I find that the RTV materials cut easier than the vulcanized
molds. There are numerous hardnesses available in the RTV’s, more
than in the vulcanized.

I don’t cut molds yet, but those who do tell me that they change
blades after every mold or two. A box of blades isn’t that
expensive.

Yep, blades are 10 15 cents each and at that price well worth
saving one’s finger. Don’t forget to lubricate the blades, huge
difference (be careful if you are not used to lubricated blades,
you might cut yourself.)

I couldn’t believe it when someone wrote they didn’t cut molds
because they might cut their finger — first, you’re a craftsman
(or craftsmann) you should be able to manage and ashamed to admit
it if you can’t. Second, when you learned to peal potatoes, didn’t
your mother tell you to cut AWAY from your hand??

Sometimes you can’t always cut away from yourself when cutting
molds but just being very careful and very aware of where the blade
is going to go if it slips or cuts through will eliminate most
problems. I will say a potatoe peeler is nothing like a sergical
knife when it comes to cutting oneself.

John

John and Cynthia/MidLife Crisis Enterprises
Maiden Metals/C. T. Designs/ Bloomin’ Wax Works. etc.

PO Bx 44, Philo
CA 95466
Ph 707-895-2635 FAX 707-895-9332

The playfulness of the Universe
is reflected in the dance of the stars!


#6

Vulcanized materials are not that much cheaper than the RTV’s
especially if you are compairing prices to some of the new
vulcanized silicons.

So why do casters charge more for the RTV molds (the 2 casters I
use here in NY charge $15 for a vulcanized and $20 for “silicon”)?
Especially if the RTV is so much easier to use and requires no
special treatment. Is it just because it is a new-fangled
convenience that they could charge more for it?

Jill
@jandr
http://members.tripod.com/~jilk


#7

Hi Folks, I have to jump in here…Rubber is still the choice of
the professionals. They are quicker, have less mold shift (parting
lines) and last much longer (if kept out of the sun). RTV molds
are the best alternative and good for beginners because the start
up costs are much less (if you don’t use a vac) I use RTVs for
large objects and also for “organic” things that won’t take heat
and pressure.
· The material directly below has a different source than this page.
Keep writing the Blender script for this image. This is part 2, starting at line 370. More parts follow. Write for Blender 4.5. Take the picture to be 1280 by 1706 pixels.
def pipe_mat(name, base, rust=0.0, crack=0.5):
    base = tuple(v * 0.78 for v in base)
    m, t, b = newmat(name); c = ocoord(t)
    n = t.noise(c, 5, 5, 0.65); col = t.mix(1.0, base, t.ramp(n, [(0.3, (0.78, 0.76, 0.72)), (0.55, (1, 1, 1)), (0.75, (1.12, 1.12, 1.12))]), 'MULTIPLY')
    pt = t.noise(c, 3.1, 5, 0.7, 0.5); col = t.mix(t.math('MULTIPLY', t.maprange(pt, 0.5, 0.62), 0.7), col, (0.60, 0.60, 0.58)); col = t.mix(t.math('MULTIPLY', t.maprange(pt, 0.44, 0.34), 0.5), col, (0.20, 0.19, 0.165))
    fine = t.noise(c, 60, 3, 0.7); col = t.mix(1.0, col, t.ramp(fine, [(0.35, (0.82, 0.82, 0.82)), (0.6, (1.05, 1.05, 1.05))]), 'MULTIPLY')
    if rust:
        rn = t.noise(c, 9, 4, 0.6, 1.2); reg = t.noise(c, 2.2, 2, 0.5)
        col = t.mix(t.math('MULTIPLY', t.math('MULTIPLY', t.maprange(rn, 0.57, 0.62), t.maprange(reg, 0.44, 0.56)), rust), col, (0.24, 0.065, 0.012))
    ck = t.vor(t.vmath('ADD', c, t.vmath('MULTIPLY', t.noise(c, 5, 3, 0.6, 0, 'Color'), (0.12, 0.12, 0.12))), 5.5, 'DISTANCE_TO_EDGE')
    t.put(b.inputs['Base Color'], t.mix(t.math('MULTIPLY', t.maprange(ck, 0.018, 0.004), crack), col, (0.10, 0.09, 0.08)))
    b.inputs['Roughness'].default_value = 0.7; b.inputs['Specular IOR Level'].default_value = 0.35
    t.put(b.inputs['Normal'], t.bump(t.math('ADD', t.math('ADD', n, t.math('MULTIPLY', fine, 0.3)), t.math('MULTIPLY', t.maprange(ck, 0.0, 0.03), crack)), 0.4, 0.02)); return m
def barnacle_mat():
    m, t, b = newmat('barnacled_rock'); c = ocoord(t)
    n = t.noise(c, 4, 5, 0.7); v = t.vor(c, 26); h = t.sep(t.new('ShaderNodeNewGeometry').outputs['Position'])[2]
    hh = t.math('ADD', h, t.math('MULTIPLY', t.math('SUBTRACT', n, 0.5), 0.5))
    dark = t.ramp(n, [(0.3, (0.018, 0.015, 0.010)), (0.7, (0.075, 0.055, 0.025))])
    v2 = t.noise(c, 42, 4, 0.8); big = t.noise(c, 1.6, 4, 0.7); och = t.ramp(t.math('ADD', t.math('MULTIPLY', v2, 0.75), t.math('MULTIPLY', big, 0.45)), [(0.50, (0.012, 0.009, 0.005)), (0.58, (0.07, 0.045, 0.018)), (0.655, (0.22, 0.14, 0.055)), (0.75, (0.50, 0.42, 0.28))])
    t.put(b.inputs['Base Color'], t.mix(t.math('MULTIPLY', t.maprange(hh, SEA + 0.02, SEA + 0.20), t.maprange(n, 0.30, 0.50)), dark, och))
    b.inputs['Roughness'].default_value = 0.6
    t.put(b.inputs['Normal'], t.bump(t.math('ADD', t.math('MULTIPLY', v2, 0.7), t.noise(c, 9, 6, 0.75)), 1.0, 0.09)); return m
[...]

An experienced mold maker has a battery of mold
making equipment, skills, and materials. Pros and beginners alike
can have big fun with RTV, Mozeltov. J.A.


#8

Jill,

See the other posts on this. As to the higher charges, I wouldn’t
know why they do it except for the reason you suggest. The most
expensive part of making a mold if for sure the labor, not the
materials.

John

John and Cynthia/MidLife Crisis Enterprises
Maiden Metals/C. T. Designs/ Bloomin’ Wax Works. etc.

PO Bx 44, Philo
CA 95466
Ph 707-895-2635 FAX 707-895-9332

The playfulness of the Universe
is reflected in the dance of the stars!


#9

Hi Jill, I’m going to jump in here. A large percentage of the
molds sold as “Silicon” (especially in NY) are actually a poly
based RTV. Silicon is more expensive. The poly based RTVs Work
just as well and usually bypass shrinkage concerns as do the true
silicon variety and tear less. In my experience, rubber molds hold
up better to production use. I have several RTV molds in my
cabinet made by various moldmakers that are begining to
deteriorate. When a poly based RTV mold goes bad it is usually
because it wasn’t measured and or mixed properly. A mold like this
can work fine for a while and then start to go gooey. There are a
couple of “Not Silicon” RTVs. I have loosely called them “Poly
Based”. I am not a chemist. To learn more about the composition of
these products you can get their MSDS forms and find out what’s in
them. Some of them contain Isocyanates as curing agents and others
are true Polyurethane products. I find “True Silcon” tears much
easier than natural rubber or other RTVs… I can make a rubber
mold for long term production use in a fraction of the time it
take to make an RTV mold. However if you do not have a vulcanizer
and you only need a mold occationally for limited production RTV
is the way to go. As an asside, I use a vulcanizeable silicon
rubber often for flat pieces and powder separation molds. J.A.


#10

Hi All- P&G Industries makes a groovy little bench pin with a small
cresent wrench attached to hold corner of a mold when cutting. Its
cheap and really helps hold it all to avoid slicing your fingers.